Настоящего лидера мужицко-солдатской массы еще налицо тогда не было; советские народники, эсеры и трудовики были слишком чужды народному движению, чтобы стать во главе «родственных» масс: эти тянули к «лучшему обществу» и гам делали свою политику. А советское болото, обрывки думской социал-демократической фракции, горе-циммервальдцы, Скобелев и Чхеидзе, тогда еще не оторвались от интернационалистского ядра Исполнительного Комитета… Настоящий лидер мужицко-мещанско-солдатских масс тогда еще только собирался выезжать в столицу из Иркутска…
Чего хотят сегодня эти серые шинели?.. Заседание солдатской секции было назначено в 11, но в два часа оно еще не начиналось. Депутаты терпеливо ждали, дремали в креслах, бродили но зале, собирались в митингующие группы. Чувствовалось всеобщее утомление. События уже поистрепали советских людей, особенно свежих массовиков, непривычных к подобной работе и не охваченных, с другой стороны, тем исключительным нервным подъемом, какой неизбежно должны были испытывать вожди.
Весь дворец уже не имел прежнего вида. В нем было шумно, людно, беспорядочно, но уже не было ни прежней беспролазной давки, ни перманентных митингов на каждом шагу. Все входило в норму.

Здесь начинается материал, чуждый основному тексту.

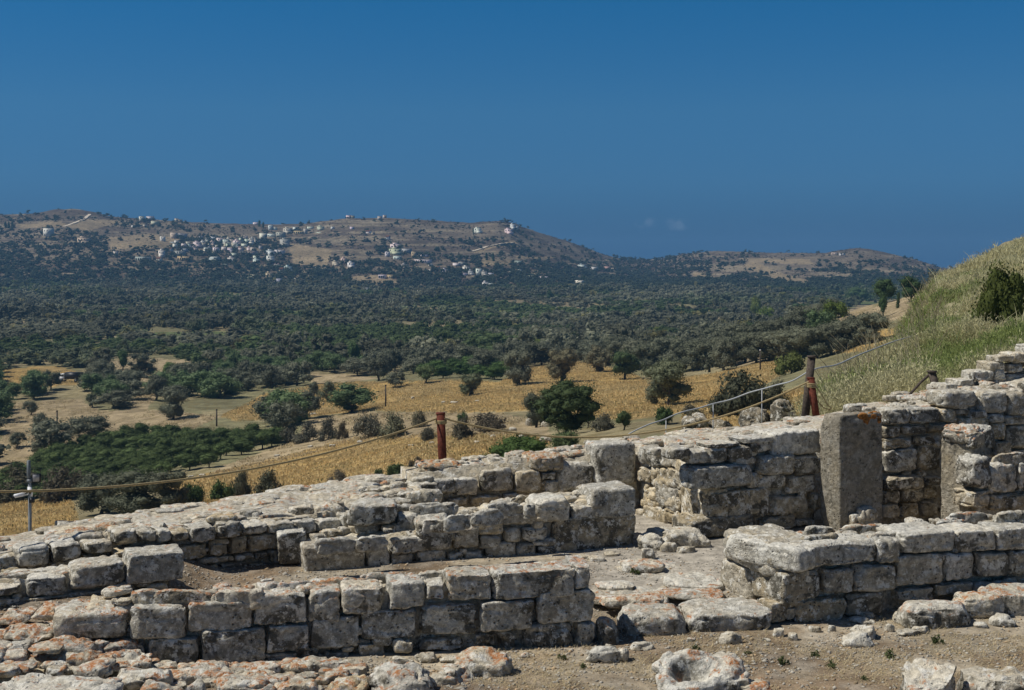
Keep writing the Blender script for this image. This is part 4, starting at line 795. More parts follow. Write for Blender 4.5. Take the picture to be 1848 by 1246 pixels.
KEY = [
 (1024, 785, 138, 104, 'dense', 'big rounded dark green tree in the golden field above the rope', 1, (.84, .84, .80)),
 (968, 772, 50, 70, 'olive', 'narrow grey-green tree touching the big rounded dark green tree', 1, None),
 (1126, 777, 36, 40, 'dense', 'small round green bush-like tree right of the big rounded dark green tree', 0, None),
 (1090, 778, 52, 34, 'shrub', 'grey scrub between the big rounded tree and the small round green one', 0, None),
 (1062, 772, 30, 40, 'dense', 'dark little evergreen tight against the big rounded tree', 0, DG),
 (1206, 731, 100, 90, 'olive', 'large olive tree with thick trunk alone in the field left of the dark bushes', 1, GT),
 (1184, 730, 50, 46, 'olive', 'low side olive leaning out of the large field olive', 0, None),
 (936, 695, 66, 68, 'olive', 'tall olive with visible trunk at the top edge of the golden field', 1, None),
 (1013, 690, 64, 66, 'olive', 'flat-headed olive on a bare trunk above the big rounded tree', 1, BR),
 (1080, 672, 60, 50, 'olive', 'spreading grey olive at the top right corner of the golden field', 0, BR),
 (1128, 685, 58, 56, 'dense', 'dark drooping evergreen hanging low over the golden field', 0, None),
 (848, 714, 48, 44, 'olive', 'small leaning olive inside the golden field', 1, GT),
 (768, 693, 48, 38, 'dense', 'broad rounded tree casting a shadow on the pale track', 0, (1.25, 1.15, 1.1)),
 (713, 700, 42, 30, 'olive', 'small flat-crowned olive near the thin field pole', 0, None),
 (592, 725, 38, 40, 'olive', 'lone olive with a round crown on the left of the golden field', 0, GT),
 (567, 718, 28, 32, 'olive', 'slim olive beside the lone round olive', 0, None),
 (72, 796, 42, 54, 'olive', 'leggy olive with forked trunk left of the field pole', 0, None),
 (166, 736, 28, 27, 'olive', 'compact olive on pale soil right of the dark row', 0, GT),
 (56, 750, 32, 28, 'olive', 'small olive standing free on pale soil at the far left', 0, None),
 (30, 808, 40, 30, 'olive', 'low olive on bare soil by the left edge', 0, None),
 (142, 788, 44, 26, 'olive', 'straggly bare-limbed olive right of the left field pole', 0, BR),
 (312, 757, 62, 60, 'olive', 'bushy grey olive in front of the roadside group', 1, None),
 (222, 668, 26, 40, 'dense', 'dark upright evergreen beside the farm truck clearing', 0, DG),
 (395, 680, 26, 36, 'dense', 'dark round evergreen above the pale track', 0, DG),
 (258, 682, 52, 48, 'olive', 'big grey olive right of the upright evergreen', 0, None),
 (334, 684, 32, 34, 'dense', 'spiky-topped dark tree between two rounded trees', 0, None),
 (366, 688, 32, 28, 'dense', 'low bright green round tree right of the spiky-topped tree', 0, (1.3, 1.25, 1)),
 (305, 678, 34, 26, 'dense', 'wide green orchard tree on pale ground', 0, (1.2, 1.2, 1)),
 (638, 668, 34, 56, 'dense', 'tall dark conical tree standing above the olive grove', 0, DG),
 (1380, 584, 44, 34, 'green', 'bright yellow-green bush on the pale spur', 0, YG),
 (1364, 582, 30, 52, 'dense', 'tall pale poplar beside the yellow-green bush', 0, (2.0, 1.7, 1.3)),
 (1446, 576, 52, 30, 'dense', 'dark rounded tree on the pale spur', 0, DG),
 (1508, 574, 46, 34, 'green', 'second yellow-green bush below the rocky outcrop', 0, YG),
 (1548, 550, 48, 36, 'dense', 'dark tree on the skyline of the rocky outcrop', 0, DG),
 (1597, 546, 52, 46, 'dense', 'largest dark tree on the crest of the rocky outcrop', 0, DG),
 (1644, 545, 54, 52, 'dense', 'dark tree on the crest touching the grassy bank', 0, DG),
 (1594, 572, 24, 44, 'dense', 'dark narrow tree on the outcrop face', 0, DG),
 (1621, 556, 9, 30, 'cypress', 'thin dark cypress on the rocky outcrop', 0, None),
 (1428, 674, 66, 44, 'green', 'rounded olive-brown bush behind the dark fence post', 0, (1.7, 1.35, 1.0)),
 (1342, 748, 124, 86, 'shrub', 'large dark bush crossed by the pipe rail', 0, (.50, .56, .50)),
 (1300, 756, 64, 52, 'shrub', 'dark bush left of the large rail bush', 0, (.52, .58, .5)),
 (1402, 738, 54, 56, 'shrub', 'dark bush between the large rail bush and the post', 0, (.56, .6, .52)),
 (1198, 766, 44, 36, 'green', 'dark low bush beneath the large field olive', 0, DG),
 (1246, 752, 40, 26, 'shrub', 'grey low bush right of the large field olive', 0, None),
 (1262, 772, 60, 36, 'shrub', 'brownish bush behind the lower end of the pipe rail', 0, (.8, .8, .7)),
 (938, 832, 138, 50, 'green', 'dark glossy green bush rising behind the terrace edge', 1, (.75, .85, .55)),
 (1020, 815, 56, 44, 'green', 'grey-green bush at the right of the dark glossy bush', 0, (1.3, 1.25, 1.3)),
 (882, 832, 40, 16, 'green', 'low dark sprig left of the dark glossy bush', 0, (.75, .85, .6)),
 (666, 790, 62, 50, 'shrub', 'large grey bush at the left of the stone line', 0, None), (712, 790, 62, 50, 'shrub', 'bush with feathery top next to the large grey bush', 0, (1, 1.05, .9)),
 (756, 772, 32, 34, 'shrub', 'small pale bush between the grey bush and the rope post', 0, (1.2, 1.15, 1)), (772, 798, 40, 32, 'shrub', 'low bush just left of the rope post', 0, None),
 (834, 792, 58, 42, 'shrub', 'dark thorny bush just right of the rope post', 0, (.9, .85, .8)), (882, 778, 84, 36, 'shrub', 'long low purplish bush along the stone line', 0, (.95, .85, .82)),
 (836, 766, 24, 26, 'green', 'small green bush above the thorny bush', 0, None),
 (592, 794, 44, 48, 'shrub', 'upright grey bush at the right end of the hedge line', 0, None), (618, 792, 28, 36, 'shrub', 'brownish bush left of the large grey bush', 0, BR), (552, 798, 58, 40, 'shrub', 'wide grey bush in the hedge line', 0, None), (520, 800, 40, 32, 'shrub', 'low grey bush where the orchard meets the hedge line', 0, None),
 (182, 930, 120, 84, 'olive', 'big dark thicket olive at the left behind the terrace', 1, (.72, .74, .72)), (246, 936, 130, 92, 'olive', 'largest dark olive of the thicket behind the terrace', 1, (.70, .72, .70)), (306, 926, 90, 84, 'olive', 'dark olive at the right side of the thicket', 1, (.75, .76, .75)), (118, 902, 110, 64, 'shrub', 'brown shadowy scrub behind the camera pole', 0, (.75, .70, .66)), (40, 904, 110, 70, 'shrub', 'brown scrub by the left edge below the rope', 0, (.85, .8, .68)),
 (348, 912, 44, 46, 'green', 'dark upright bush with white stems at the terrace edge', 0, (.8, .9, .8)), (398, 904, 50, 40, 'green', 'dark bush in the row along the terrace edge', 0, (.9, .95, .8)), (436, 898, 46, 56, 'shrub', 'fine grey-green bush in the row along the terrace edge', 0, (.8, .85, .75)), (484, 892, 62, 50, 'shrub', 'dark rounded bush ending the row along the terrace edge', 0, (.62, .68, .6)),
 (682, 868, 32, 26, 'green', 'small dark green bush against the terrace edge', 0, None), (714, 862, 34, 30, 'green', 'spiky dark green bush against the terrace edge', 0, None), (752, 852, 36, 30, 'shrub', 'purplish dry bush left of the post foot', 0, (.9, .8, .8)), (612, 872, 40, 26, 'shrub', 'pale grey dry bush alone in the lower field', 0, (1.15, 1.05, 1.05)), (520, 896, 40, 16, 'shrub', 'flat dark bush at the terrace edge', 0, (.7, .72, .66)),
]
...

По открытии заседания Скобелев долго рассказывал о своей поездке в Гельсингфорс, и деловые вопросы начались чуть ли не к вечеру. В порядке дня стояли, между прочим, выборы солдатского исполнительного органа. Он был составлен не в пример Исполнительному Комитету сразу из многих десятков человек, пожалуй, даже из сотни, и был назван Исполнительной комиссией. Она заседала потом по соседству с Исполнительным Комитетом и решала какие-то свои солдатские дела, по временам тягаясь, препираясь с Исполнительным Комитетом и чего-то от него требуя… Я ненавидел эти дела и был не в курсе их до самого конца. Знаю, однако, что там до конца верховодили прапорщики и писаря «либеральных» профессий, сначала просто тянувшие без толку к министерским сферам, а потом сделавшие из Исполнительной комиссии прочный пьедестал для советских шейдеманов…

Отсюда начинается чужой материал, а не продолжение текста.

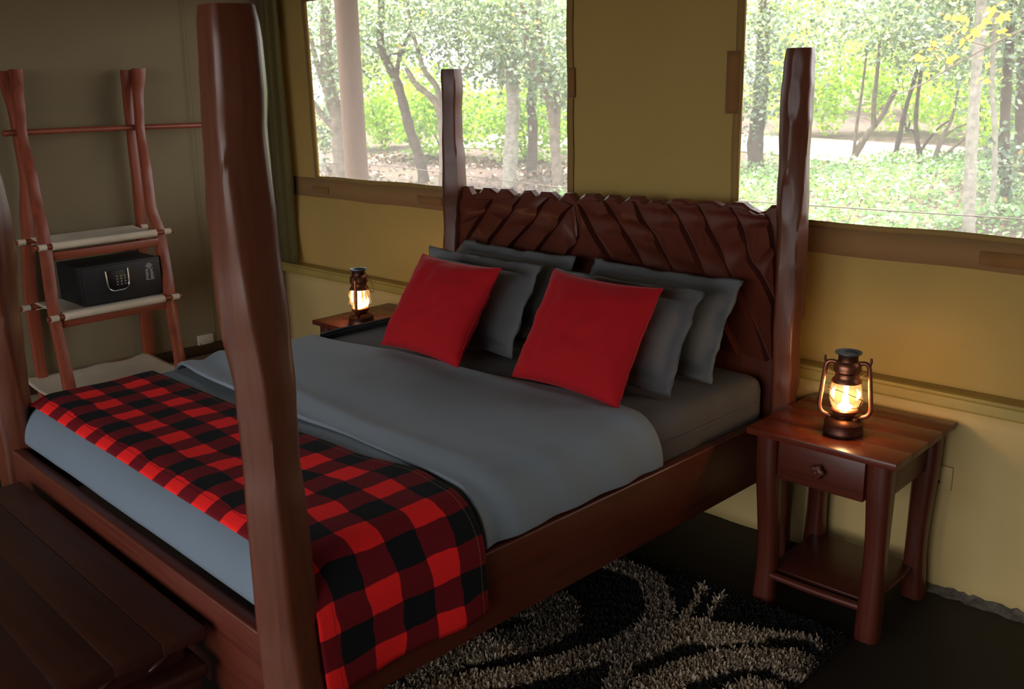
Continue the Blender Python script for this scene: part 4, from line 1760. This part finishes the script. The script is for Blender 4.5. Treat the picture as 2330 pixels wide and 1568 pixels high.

Часа в четыре мне принесли пакет от Горького с обещанным манифестом «К народам мира». Я бросился искать укромного места, чтобы проштудировать его в спокойной обстановке и вообще заняться им всласть… Увы! Такого места, конечно, не нашлось на доступной мне территории дворца, и я кончил тем, что отправился в Белый зал, в заседание солдатской секции, где говорились шумные речи, но где, как я надеялся, меня никто не тронет, если я того не пожелаю. Вообще говоря, это выглядит довольно парадоксально – поиски спокойствия и уединения в парламентской зале. Но потом это вошло в норму не у одного меня. Что делал бы я потом по выходе «Новой жизни» с десятками рукописей, постоянно наполнявших мои карманы, если бы не читал и не выправлял их в заседаниях Совета и Исполнительном Комитете? Где и когда я вел бы редакционную переписку? Наконец, сколько передовиц впоследствии написал я за стоком президиума, а потом и на собственном колене в советских заседаниях?.. Во всяком случае, герой чеховского «Т-с-с!» таким условиям работы едва ли стал бы завидовать.
Я расположился на кафедре, с правой стороны на секретарском месте, среди облепивших серых шинелей, и занялся манифестом. Передо мною мелькали ораторы. Мелькали и самые вопросы о солдатских правах, об организации гарнизона, о переводе некоторых частей и большей частью передавались на разработку Исполнительной комиссии.
Манифест был написан превосходно, хотя больше напоминал рассуждение. чем воззвание. Но дело было в том. что текст Горького не заключал в себе ни грана никакой политики. Революция рассматривалась исключительно в плоскости культуры и культурных мировых перспектив. Ни нашей возрожденной общественности, ни проблеме войны автор не уделил почти никакого внимания.